I’m being sarcastic. I would have picked Jack too. He was nicer and more fun.
Not that I think he should have elected to drown, but he looks b*tchmade doing that.
It’s very blue-pilled, but it shows how a woman loves her husband for a lifetime and is faithful to him while forsaking her first love. The female protagonist does this out of duty to her father, so there’s your “dutiful daughter” using what is between her legs to please her parents.

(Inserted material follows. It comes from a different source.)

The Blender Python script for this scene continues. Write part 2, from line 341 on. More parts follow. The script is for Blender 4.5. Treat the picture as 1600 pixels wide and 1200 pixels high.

Some may argue that I am writing this to defend Rose and protect the female dual-mating strategy. To that, I say, please touch some grass. There is a lot of context in the film that shows Rose was nothing more than a woman in love with a masculine man. I am not convinced she wasn’t chaste, nor am I convinced that women were chaste for most of human history. If Rose had only had sex with Cal, Jack, and her husband whom she married, that’s still remarkably few lovers in comparison to most women throughout all of human history. Women have never been pure, we simply had more consequences for being discovered for being impure in times past. See: classical art and literature.
Loved this post. Thank you for sharing your thoughts. I love how you call out the Red Pill extremists for their interjection into every form of “proof” that women are no-moral having whores and every man is good intentioned and sorry sad sacks who get taken advantage of these manipulative hussies. When really they, like Rose, are just 17yr old girls coming into womanhood and maturity and just falling into love with men that make them feel wanted and important. Broke or rich doesn’t matter as much as kind and interesting (and ofc handsome/muscular) . Love your work, please keep informing and sharing with us
The irony is that Cal, Rose, and Jack were all fictional characters of the actual ship and took away the real-life tragedy of what happened that fateful night. The actual museum, when it was still there in Orlando, Fl., did not mention those three characters at all. Cameron knew the only way the audience could be invested in a movie of this scale, was to create a fictitious love story; which was apropos in that era of film-making.
The actual documentary was far more gripping than the love story.